Find the distance of the point (3, 3, 3) from the plane `vecr.(5hati+2hatj-7hatk)+9=0`.

To find the distance of the point (3, 3, 3) from the plane given by the equation \(\vec{r} \cdot (5\hat{i} + 2\hat{j} - 7\hat{k}) + 9 = 0\), we can use the formula for the distance \(d\) from a point \((x_1, y_1, z_1)\) to a plane given by the equation \(ax + by + cz + d = 0\): \[ d = \frac{|ax_1 + by_1 + cz_1 + d|}{\sqrt{a^2 + b^2 + c^2}} \] ### Step 1: Identify the coefficients from the plane equation From the plane equation \(\vec{r} \cdot (5\hat{i} + 2\hat{j} - 7\hat{k}) + 9 = 0\), we can identify: - \(a = 5\) - \(b = 2\) - \(c = -7\) - \(d = 9\) ### Step 2: Substitute the point coordinates into the formula The coordinates of the point are \((x_1, y_1, z_1) = (3, 3, 3)\).

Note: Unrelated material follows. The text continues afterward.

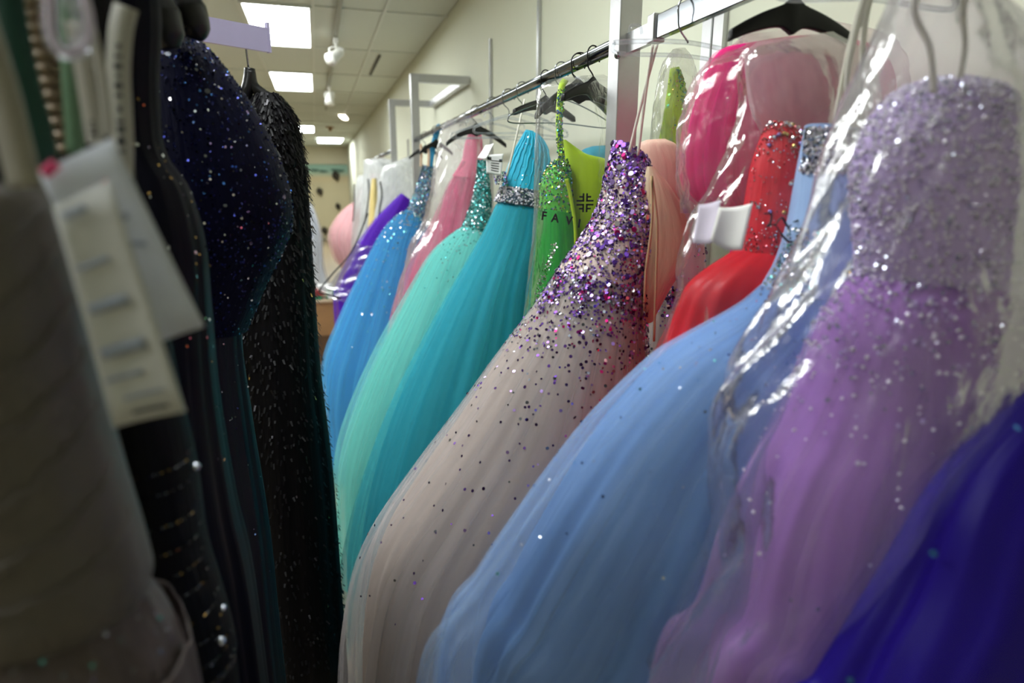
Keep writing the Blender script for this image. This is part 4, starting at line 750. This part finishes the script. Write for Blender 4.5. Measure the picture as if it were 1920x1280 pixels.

We substitute these values into the distance formula: \[ d = \frac{|5(3) + 2(3) - 7(3) + 9|}{\sqrt{5^2 + 2^2 + (-7)^2}} \] ### Step 3: Calculate the numerator Calculating the numerator: \[ 5(3) = 15 \] \[ 2(3) = 6 \] \[ -7(3) = -21 \] Now, substituting these values into the numerator: \[ 15 + 6 - 21 + 9 = 15 + 6 - 21 + 9 = 9 \] So, the absolute value is: \[ |9| = 9 \] ### Step 4: Calculate the denominator Now, we calculate the denominator: \[ \sqrt{5^2 + 2^2 + (-7)^2} = \sqrt{25 + 4 + 49} = \sqrt{78} \] ### Step 5: Combine the results to find the distance Now we can combine the results to find the distance: \[ d = \frac{9}{\sqrt{78}} \] ### Final Result Thus, the distance of the point (3, 3, 3) from the plane is: \[ d = \frac{9}{\sqrt{78}} \]